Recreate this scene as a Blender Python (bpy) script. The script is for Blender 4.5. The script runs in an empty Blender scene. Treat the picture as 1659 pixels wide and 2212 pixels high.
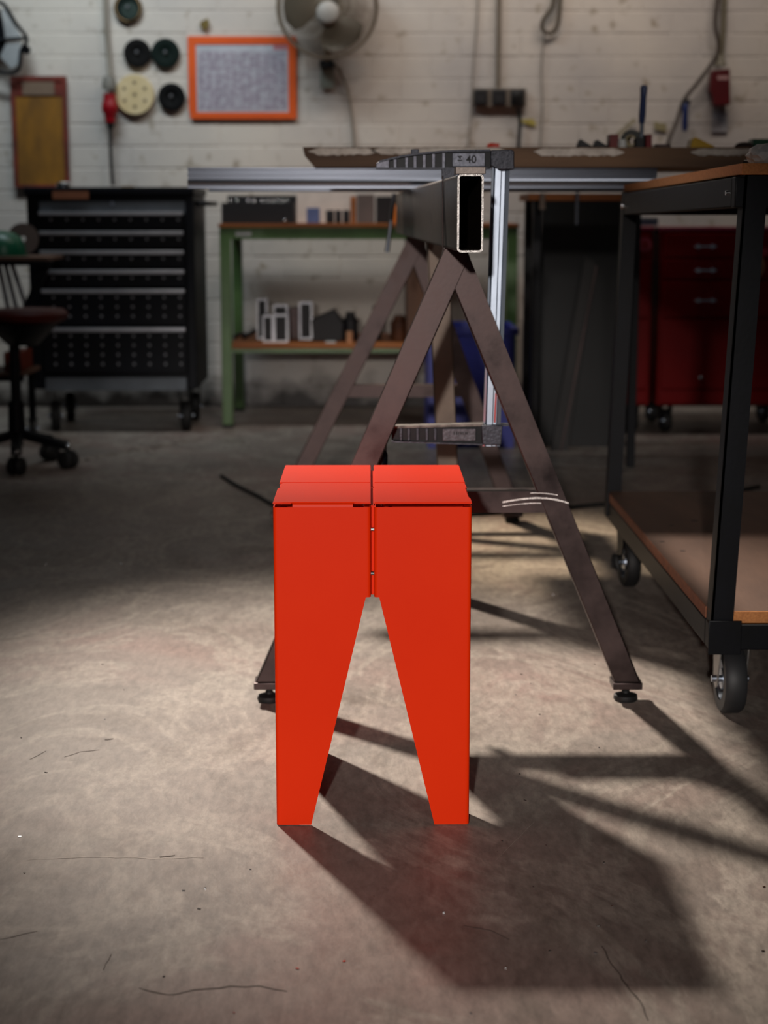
import bpy, bmesh, math, random
from mathutils import Vector, Matrix
random.seed(7)
sc = bpy.context.scene
R = math.radians

# ------------------------------------------------------------ camera
F = 3600.0; CX = 829.5; CY = 1106.0; CH = 0.8272
PITCH = R(10.1731); YAW = R(0.4695)
cam_d = bpy.data.cameras.new('camera'); cam = bpy.data.objects.new('camera', cam_d)
sc.collection.objects.link(cam); sc.camera = cam
cam.location = (0, 0, CH); cam.rotation_euler = (R(90) - PITCH, 0, -YAW)
cam_d.sensor_fit = 'VERTICAL'; cam_d.lens = 50.0; cam_d.sensor_height = 50.0 * 2212 / F
cam_d.clip_start = 0.05
cam_d.dof.use_dof = True; cam_d.dof.focus_distance = 2.30; cam_d.dof.aperture_fstop = 4.2

# ------------------------------------------------------------ exposure, world
vs = sc.view_settings
vs.view_transform = 'Standard'; vs.look = 'None'; vs.gamma = 1.0; vs.exposure = 0.0
vs.use_curve_mapping = False
w = bpy.data.worlds.new('world'); sc.world = w; w.use_nodes = True
w.node_tree.nodes['Background'].inputs[0].default_value = (0.75, 0.85, 1.0, 1)
w.node_tree.nodes['Background'].inputs[1].default_value = 0.05

# ------------------------------------------------------------ lamps
def lamp(name, kind, loc, tgt, energy, col, **kw):
    d = bpy.data.lights.new(name, kind); d.energy = energy; d.color = col
    for k, v in kw.items(): setattr(d, k, v)
    o = bpy.data.objects.new(name, d); sc.collection.objects.link(o)
    o.location = loc
    o.rotation_euler = (Vector(tgt) - Vector(loc)).to_track_quat('-Z', 'Y').to_euler()
    return o
# high spot near the back wall: the key light raking towards the viewer
lamp('key_spot', 'SPOT', (-1.90, 6.30, 4.08), (0.14, 2.70, 0.0), 2700, (1.0, 0.89, 0.78),
     spot_size=R(19.5), spot_blend=1.0, shadow_soft_size=0.16)
lamp('patch_fill_spot', 'SPOT', (-1.84, 6.34, 4.08), (0.48, 4.05, 0.0), 2600, (1.0, 0.82, 0.60),
     spot_size=R(12.5), spot_blend=1.0, shadow_soft_size=0.16)  # second lamp added at the key's position to brighten the warm floor patch
# low lamp just beside the camera
lamp('front_spot', 'SPOT', (-0.50, -3.3, 1.55), (-0.05, 2.3, 0.30), 900, (1.0, 0.93, 0.88),
     spot_size=R(19), spot_blend=1.0, shadow_soft_size=0.06)
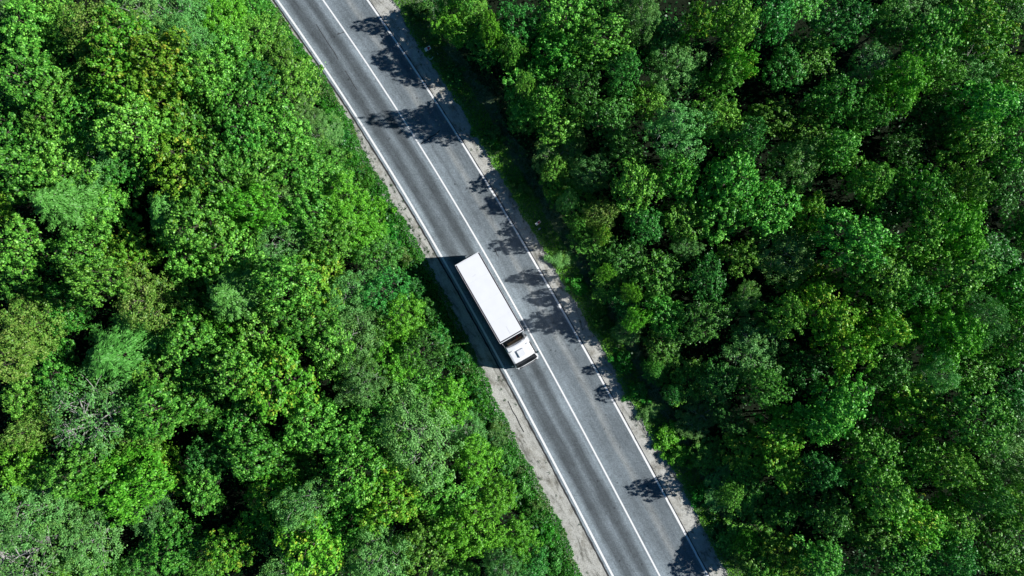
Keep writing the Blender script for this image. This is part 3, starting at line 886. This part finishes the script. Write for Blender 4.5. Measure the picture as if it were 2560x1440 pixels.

§ §

▶ _WHAT IS BEING ASKED_
Pictures appear in the records above. Output everything except them, exactly.

▶ _OUTPUT FOR THIS EXERCISE_
Recreate this scene as a Blender Python (bpy) script. The script is for Blender 4.5. The script runs in an empty Blender scene. Treat the picture as 1659 pixels wide and 2212 pixels high.
import bpy, bmesh, math, random
from mathutils import Vector, Matrix
random.seed(7)
sc = bpy.context.scene
R = math.radians

# ------------------------------------------------------------ camera
F = 3600.0; CX = 829.5; CY = 1106.0; CH = 0.8272
PITCH = R(10.1731); YAW = R(0.4695)
cam_d = bpy.data.cameras.new('camera'); cam = bpy.data.objects.new('camera', cam_d)
sc.collection.objects.link(cam); sc.camera = cam
cam.location = (0, 0, CH); cam.rotation_euler = (R(90) - PITCH, 0, -YAW)
cam_d.sensor_fit = 'VERTICAL'; cam_d.lens = 50.0; cam_d.sensor_height = 50.0 * 2212 / F
cam_d.clip_start = 0.05
cam_d.dof.use_dof = True; cam_d.dof.focus_distance = 2.30; cam_d.dof.aperture_fstop = 4.2

# ------------------------------------------------------------ exposure, world
vs = sc.view_settings
vs.view_transform = 'Standard'; vs.look = 'None'; vs.gamma = 1.0; vs.exposure = 0.0
vs.use_curve_mapping = False
w = bpy.data.worlds.new('world'); sc.world = w; w.use_nodes = True
w.node_tree.nodes['Background'].inputs[0].default_value = (0.75, 0.85, 1.0, 1)
w.node_tree.nodes['Background'].inputs[1].default_value = 0.05

# ------------------------------------------------------------ lamps
def lamp(name, kind, loc, tgt, energy, col, **kw):
    d = bpy.data.lights.new(name, kind); d.energy = energy; d.color = col
    for k, v in kw.items(): setattr(d, k, v)
    o = bpy.data.objects.new(name, d); sc.collection.objects.link(o)
    o.location = loc
    o.rotation_euler = (Vector(tgt) - Vector(loc)).to_track_quat('-Z', 'Y').to_euler()
    return o
# high spot near the back wall: the key light raking towards the viewer
lamp('key_spot', 'SPOT', (-1.90, 6.30, 4.08), (0.14, 2.70, 0.0), 2700, (1.0, 0.89, 0.78),
     spot_size=R(19.5), spot_blend=1.0, shadow_soft_size=0.16)
lamp('patch_fill_spot', 'SPOT', (-1.84, 6.34, 4.08), (0.48, 4.05, 0.0), 2600, (1.0, 0.82, 0.60),
     spot_size=R(12.5), spot_blend=1.0, shadow_soft_size=0.16)  # second lamp added at the key's position to brighten the warm floor patch
# low lamp just beside the camera
lamp('front_spot', 'SPOT', (-0.50, -3.3, 1.55), (-0.05, 2.3, 0.30), 900, (1.0, 0.93, 0.88),
     spot_size=R(19), spot_blend=1.0, shadow_soft_size=0.06)
Keep writing the Blender script for this image. This is part 3, starting at line 886. This part finishes the script. Write for Blender 4.5. Measure the picture as if it were 2560x1440 pixels.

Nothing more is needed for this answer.